Problem requirements: Please print exactly the lines below, from the start of the material up to and including the line with "PI = math.pi", but none of the pictures.

### Entries provided

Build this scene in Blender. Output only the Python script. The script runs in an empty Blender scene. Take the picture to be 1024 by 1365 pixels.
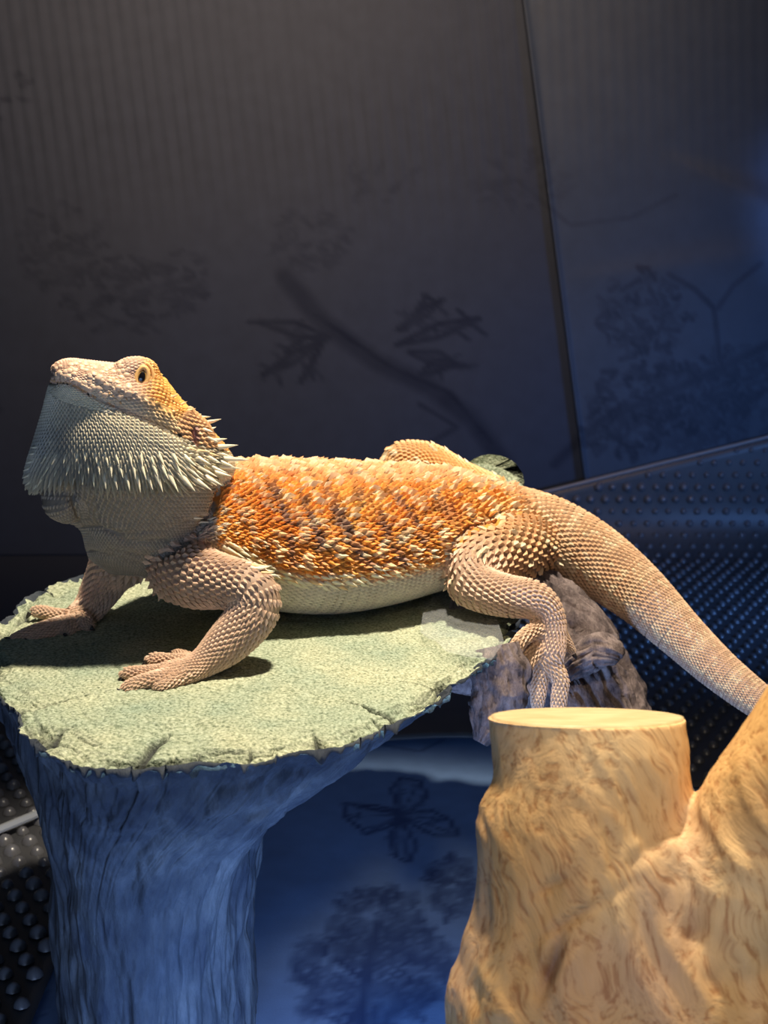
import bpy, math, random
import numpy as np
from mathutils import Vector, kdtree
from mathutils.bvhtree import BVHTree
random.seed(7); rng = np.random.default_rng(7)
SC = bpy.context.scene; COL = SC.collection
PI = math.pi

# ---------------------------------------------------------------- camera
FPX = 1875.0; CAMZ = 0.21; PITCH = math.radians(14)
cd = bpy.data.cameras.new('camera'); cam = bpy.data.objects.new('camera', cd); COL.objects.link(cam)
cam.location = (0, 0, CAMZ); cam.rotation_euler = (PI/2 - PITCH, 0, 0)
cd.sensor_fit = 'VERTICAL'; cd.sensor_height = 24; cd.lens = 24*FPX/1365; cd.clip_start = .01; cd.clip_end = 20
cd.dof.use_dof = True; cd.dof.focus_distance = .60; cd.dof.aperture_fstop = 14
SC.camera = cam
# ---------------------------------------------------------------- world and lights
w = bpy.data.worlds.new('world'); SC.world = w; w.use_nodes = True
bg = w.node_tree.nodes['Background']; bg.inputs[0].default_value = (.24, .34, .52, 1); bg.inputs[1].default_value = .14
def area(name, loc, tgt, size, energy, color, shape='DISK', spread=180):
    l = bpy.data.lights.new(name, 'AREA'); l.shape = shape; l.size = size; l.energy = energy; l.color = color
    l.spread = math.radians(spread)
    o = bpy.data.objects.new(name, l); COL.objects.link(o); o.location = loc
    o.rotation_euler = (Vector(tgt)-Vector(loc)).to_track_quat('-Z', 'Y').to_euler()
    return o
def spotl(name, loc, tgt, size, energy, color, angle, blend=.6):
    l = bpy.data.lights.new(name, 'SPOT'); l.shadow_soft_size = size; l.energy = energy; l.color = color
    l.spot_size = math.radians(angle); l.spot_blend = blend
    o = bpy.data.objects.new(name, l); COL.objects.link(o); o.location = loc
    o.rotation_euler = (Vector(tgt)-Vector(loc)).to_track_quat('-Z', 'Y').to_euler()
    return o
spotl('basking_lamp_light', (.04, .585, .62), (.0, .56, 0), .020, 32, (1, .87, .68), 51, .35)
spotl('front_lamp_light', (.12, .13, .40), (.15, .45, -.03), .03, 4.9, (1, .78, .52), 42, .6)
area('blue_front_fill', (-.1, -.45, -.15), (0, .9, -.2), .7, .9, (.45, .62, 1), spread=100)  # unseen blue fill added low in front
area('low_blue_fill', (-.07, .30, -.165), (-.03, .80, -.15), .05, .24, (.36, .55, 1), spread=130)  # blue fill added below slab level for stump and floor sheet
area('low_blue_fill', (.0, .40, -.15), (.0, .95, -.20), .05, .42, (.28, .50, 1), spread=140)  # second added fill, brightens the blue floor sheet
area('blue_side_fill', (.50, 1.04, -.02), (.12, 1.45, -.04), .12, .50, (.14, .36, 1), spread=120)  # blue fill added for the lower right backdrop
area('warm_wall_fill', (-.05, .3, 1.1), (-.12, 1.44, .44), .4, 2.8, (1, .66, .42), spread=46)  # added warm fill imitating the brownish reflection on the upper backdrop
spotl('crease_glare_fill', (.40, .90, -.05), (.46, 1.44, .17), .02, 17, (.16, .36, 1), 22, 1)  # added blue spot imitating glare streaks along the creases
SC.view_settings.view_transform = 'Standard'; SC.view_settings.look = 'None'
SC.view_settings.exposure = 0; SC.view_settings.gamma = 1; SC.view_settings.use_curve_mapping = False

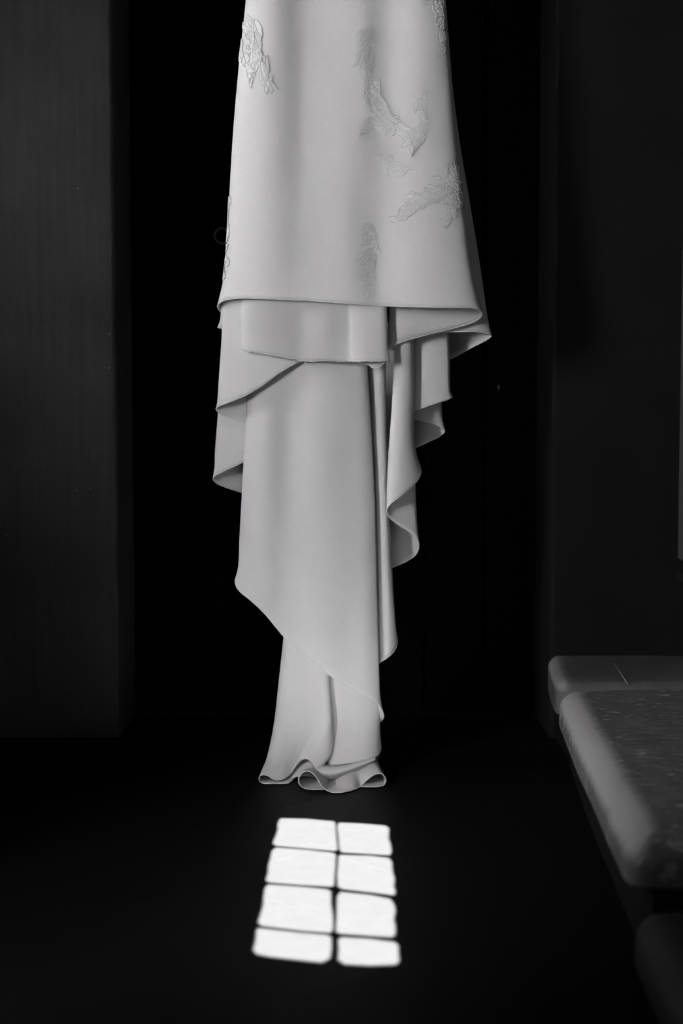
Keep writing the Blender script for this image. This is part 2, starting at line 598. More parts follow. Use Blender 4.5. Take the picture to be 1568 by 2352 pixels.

######

Answer below:
Build this scene in Blender. Output only the Python script. The script runs in an empty Blender scene. Take the picture to be 1024 by 1365 pixels.
import bpy, math, random
import numpy as np
from mathutils import Vector, kdtree
from mathutils.bvhtree import BVHTree
random.seed(7); rng = np.random.default_rng(7)
SC = bpy.context.scene; COL = SC.collection
PI = math.pi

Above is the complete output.